Tuesday, May 6, 2008

Wisdom in the Rickshaw

While I was on my way to visit a friend in Delhi after a conference on Citizenship and Governance (organised by PRIA), I found myself on a rather long rickshaw ride. I decided to start up some casual banter with the driver, an old man from a village in Uttar Pradesh. After some small talk about whether there had been any change in Delhi recently, and whether the lot of the poor was getting any better, the conversation turned to the much loved subject of politics.

The old rickshaw driver took this subject seriously and displayed what I believe is a deep and rich understanding of what democracy is really about… his verdict: we are not living in a democracy! What we have now is politician-power, not people-power!

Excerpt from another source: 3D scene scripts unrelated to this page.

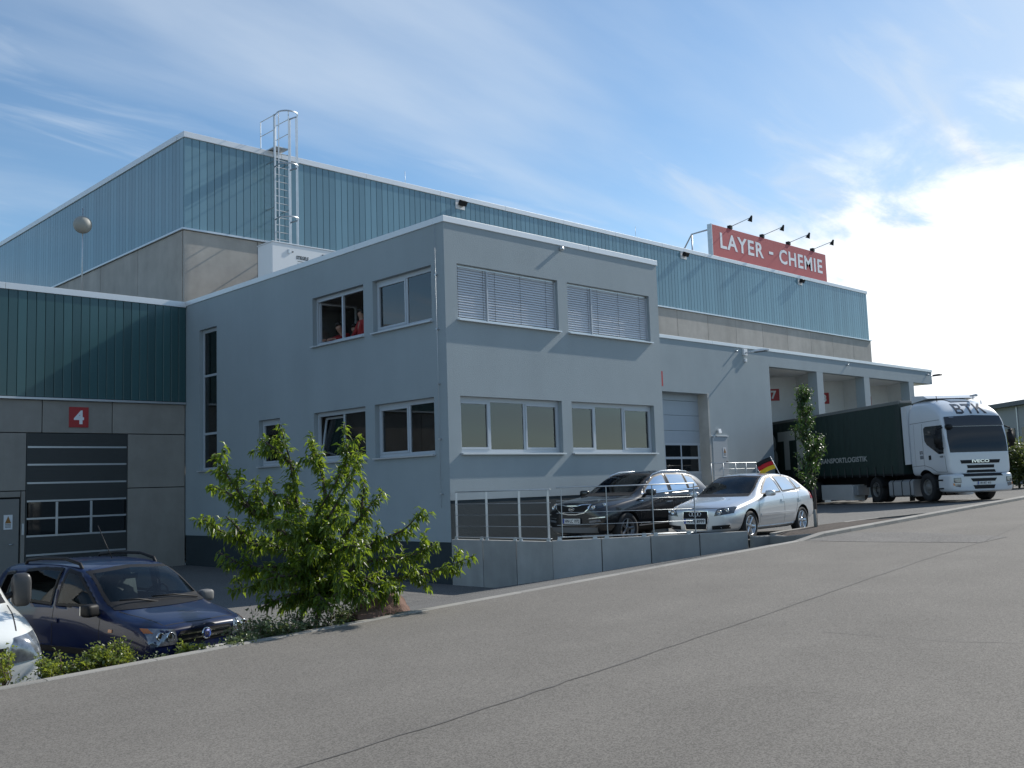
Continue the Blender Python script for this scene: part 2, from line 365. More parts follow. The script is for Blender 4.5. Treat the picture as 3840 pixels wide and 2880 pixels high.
kerb('bed_end_kerb', [(BX, KY+.16), (BX, -6.5)], lambda x, y: zramp(x, y)+.05, .1, .4, .8, 'short kerb closing the planting bed beside the driveway')
# small planting bed by the silver car
bedpts = [(3.62, -6.1), (4.2, -5.98), (5.2, -5.93), (6.6, -5.88), (7.4, -6.0), (7.95, -6.4), (8.2, -7.1), (8.2, KY+.14)]
kerb('bed_kerb', bedpts, lambda x, y: zyard(x, y)+.1, -.1, .35, 1.0, 'kerb of pale concrete stones round the small tree bed')
lwz = lambda x, y: -1.2 if y > -6.75 else -1.2+.14*(-6.75-y)/1.31
kerb('bed_low_wall', [(2.03, KY+.145), (3.36, -6.72), (3.62, -6.12), (3.1, -5.93)], lwz, .13, .7, 1.0, 'low concrete edging between driveway and tree bed')
mb = MB(); bp_ = bedpts+[(2.15, KY+.14), (3.42, -6.76)]
cx = sum(p[0] for p in bp_)/len(bp_); cy = sum(p[1] for p in bp_)/len(bp_)
rings = []
for f_, h_ in ((.985, .0), (.8, .05), (.5, .09), (.2, .1)):
    rings.append([(cx+(x-cx)*f_, cy+(y-cy)*f_, zyard(cx+(x-cx)*f_, cy+(y-cy)*f_)+.02+h_+random.uniform(-.02, .02)) for x, y in bp_])
vs = [p for r in rings for p in r]; n_ = len(bp_)
mb.add(vs, [(r*n_+i, r*n_+(i+1) % n_, (r+1)*n_+(i+1) % n_, (r+1)*n_+i) for r in range(3) for i in range(n_)]+[[3*n_+i for i in range(n_)]], 0, True)
tag(mb.build('bed_soil', soil_m), 'dark bare soil mounded in the small tree bed', 'soil', kind='structure')
# long planting bed beside the road (soil bank falling to the car park)
def bank_pt(a, b):
    x = -30+a*(BX-.02+30); y = KY+.14+b*1.46
    return (x, y, zroad(x)-.03+(LOT+.02-zroad(x)+.03)*(b**1.3)+math.sin(x*7+b*9)*.02)
sheet('planting_bed', bank_pt, 60, 6, soil_m, label='planted soil bank between the road kerb and the parked cars', cat='planting bed', **S)
# ================================================================== OFFICE (two storeys, grey render)
LA, LB, HC, HB, FB = 8.135, 13.318, 6.445, 6.305, -2.25
of = thing('office_building', 'two storey office block in grey render with flat roof and white coping', 'building', (0, 0, FB))
UT, UB, LT, LBB = 5.34, 4.0, 2.16, .8165
A1, A2, A3, A4 = .387, 3.873, 4.243, 7.72
Bw = [(.503, 2.863), (3.267, 5.668)]
TALL = (11.176, 12.339, LBB, 5.355); SM = (7.43, 8.612, LBB, LT)
mb = MB(); hA = [(A1, A2, LBB, LT), (A3, A4, LBB, LT), (A1, A2, UB, UT), (A3, A4, UB, UT)]
ZPA, ZPB = -.285, -1.24
facade(mb, 'Y', 0, 0, LA, ZPA, HB, hA, .14, 1)
hB = [(a, b, e, f) for a, b in Bw for e, f in ((LBB, LT), (UB, UT))]+[SM, TALL]
facade(mb, 'X', 0, 0, LB, ZPB, HB, hB, .14, 1)
facade(mb, 'X', LA, 0, 7.52, -2.0, HB, [], 0, -1)
mb.quad((0, 0, ZPB), (0, 0, ZPA), (0, .004, ZPA), (0, .004, ZPB))
mb.build('rendered_wall', plaster, of)
mb = MB(); facade(mb, 'Y', .012, 0.012, LA, -2.3, ZPA, [], 0, 1); facade(mb, 'X', .012, .012, LB, -2.3, ZPB, [], 0, 1)
mb.quad((.012, .012, ZPB), (.012, .012, ZPA), (.012, .02, ZPA), (.012, .02, ZPB)); mb.build('plinth', plinth_m, of)
mb = MB(); mb.quad((.05, .05, HB-.1), (LA, .05, HB-.1), (LA, LB+2, HB-.1), (.05, LB+2, HB-.1)); mb.build('roof', roof_m, of)
def coping_run(root, segs):                               # each metal length is its own piece
    for (x0, x1, y0, y1, z0, z1) in segs:
        MB().bbox(x0, x1, y0, y1, z0, z1, .008).build('coping_sheet', coping_m, root)
g = .004; ov = .028
coping_run(of, [(-ov, 5.15-g, -ov, .36, HB-.01, HC), (5.15+g, LA+ov, -ov, .36, HB-.01, HC)]+[(-ov, .36, .364+i*3.24, .36+(i+1)*3.24-g, HB-.01, HC) for i in range(4)])
# interior rooms
mb = MB()
for z0, z1 in ((-.2, 2.75), (3.02, 6.1)):
    mb.quad((.2, .2, z0), (LA-.1, .2, z0), (LA-.1, LB-.1, z0), (.2, LB-.1, z0)); mb.quad((.2, .2, z1), (LA-.1, .2, z1), (LA-.1, LB-.1, z1), (.2, LB-.1, z1))
    for y in (3.05, 6.3, 10.4): mb.box(.3, 6, y-.05, y+.05, z0+.01, z1-.01) if y != 3.05 else mb.box(3.2, 6, y-.05, y+.05, z0+.01, z1-.01)
    mb.quad((LA-.1, .2, z0), (LA-.1, LB-.1, z0), (LA-.1, LB-.1, z1), (LA-.1, .2, z1)); mb.quad((5.2, .3, z0), (5.2, LB, z0), (5.2, LB, z1), (5.2, .3, z1)) if z0 > 1 else None
mb.build('interior', room_m, of)
mb = MB(); mb.box(.2, .26, 10.6, 12.9, -2, 6); mb.build('stair_landing', room_m, of)
def PX(axis, c, sgn):                                     # map (u, z, inward depth) to world
    return (lambda u, z, d: (u, c+sgn*d, z)) if axis == 'Y' else (lambda u, z, d: (c+sgn*d, u, z))
def ubox(mb, P, u0, u1, z0, z1, d0, d1, mi=0):
    a, b = P(u0, z0, d0), P(u1, z1, d1); return mb.box(min(a[0], b[0]), max(a[0], b[0]), min(a[1], b[1]), max(a[1], b[1]), min(a[2], b[2]), max(a[2], b[2]), mi)
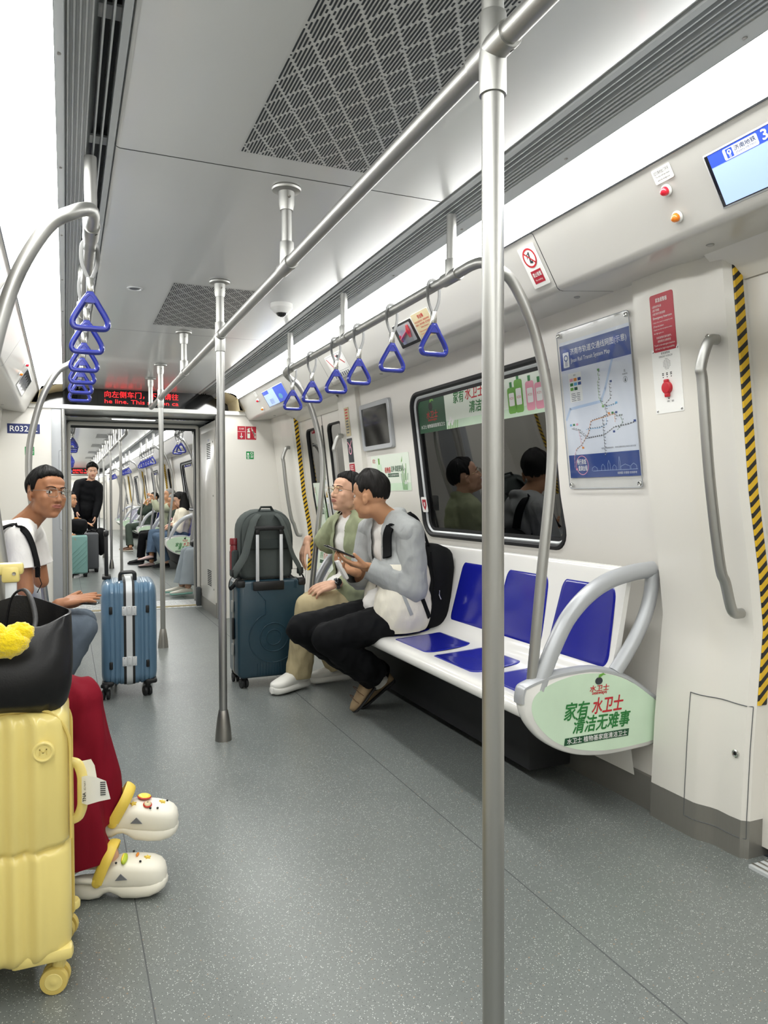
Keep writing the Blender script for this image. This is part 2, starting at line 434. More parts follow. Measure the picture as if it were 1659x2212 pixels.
light_strip(1, Y2+.3, Y3, 'white light strip running along the next carriage above its benches'); light_strip(-1, Y2+.3, Y3, 'white light strip of the next carriage on the side of the standing man')
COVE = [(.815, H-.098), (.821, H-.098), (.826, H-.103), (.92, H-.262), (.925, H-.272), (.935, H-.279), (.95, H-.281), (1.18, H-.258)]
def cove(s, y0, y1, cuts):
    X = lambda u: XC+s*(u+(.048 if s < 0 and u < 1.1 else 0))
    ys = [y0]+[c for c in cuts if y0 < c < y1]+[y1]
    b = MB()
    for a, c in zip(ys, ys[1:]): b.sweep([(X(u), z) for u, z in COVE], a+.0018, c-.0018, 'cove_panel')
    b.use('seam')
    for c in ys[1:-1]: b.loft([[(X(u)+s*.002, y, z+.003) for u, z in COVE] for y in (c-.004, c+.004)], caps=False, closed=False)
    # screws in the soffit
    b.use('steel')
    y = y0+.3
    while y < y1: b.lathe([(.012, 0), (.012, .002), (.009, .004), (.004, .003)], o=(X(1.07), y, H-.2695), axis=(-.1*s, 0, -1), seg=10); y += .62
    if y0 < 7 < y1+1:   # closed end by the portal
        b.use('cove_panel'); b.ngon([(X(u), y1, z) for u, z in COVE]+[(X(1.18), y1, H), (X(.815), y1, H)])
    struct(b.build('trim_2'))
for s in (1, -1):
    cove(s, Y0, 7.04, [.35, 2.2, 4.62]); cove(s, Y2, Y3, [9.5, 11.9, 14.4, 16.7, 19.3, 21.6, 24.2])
    X = lambda u: XC+s*u
    b = MB(); k = 0 if s > 0 else .048; b.use('beige'); b.sweep([(X(.682), H-.037), (X(.72+k*.3), H-.046), (X(.77+k*.7), H-.066), (X(.811+k), H-.094), (X(.83+k), H-.2), (X(1.2), H-.21)], 6.95, 7.44); struct(b.build('trim_3'))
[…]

Real democracy, he said, is about people sitting together, discussing things, making compromises and trying to ensure that everyone gains from an outcome. It is, essentially, a communicative process - or perhaps more than this - a community building process. What we have today is so far away from this that there is little surprise we are careering down a rather destructive path with things falling a part and everyone becoming obsessively self-interested, self-serving and just plain selfish!

The simple process of not being connected in any meaningful way to the plethora of decisions that really affect our lives seems like a perfect recipe for alienation. This alienation is supported - or made bearable - through an obsessive focus on things like wealth, status and mostly meaningless entertainment. The philosophical foundations of our culture - and economic, social and political systems that these foundations support - are all tuned perfectly to encourage this great lack of connectivity between people and the decisions the decision that they take every day. And the bizarre thing - in my mind - is that a very significant proportion of people living in this kind of a world actually claim to like living in such a system. They like not having to worry about who their neighbours are; they like not being called to meetings to discuss local development issues; they like talking about the new things they have bought, the new job that they have got, the payrise they secured, etc. And so we go along filling our lives with all sorts of things yet never really being in control of much because we have transferred our own autonomy to a system that we feel it is quite reasonable to be a part of… and gradually things fall apart.

My conclusion, I suppose is that the vast majority of the world has been or is being hypnotised by the lure of acquisition and status in such a way that it forgets the value of the simplicity and connectivity that it once had. This connectivity, this local democracy, I imagine, may have been the gateway to a sustainable way of life and a sense of belonging in the cosmos. I like to hope that we are just drifting through a transitory phase in the history of humanity… or does our future involve an endless experience of alienation?

Funny where you'll find wisdom really.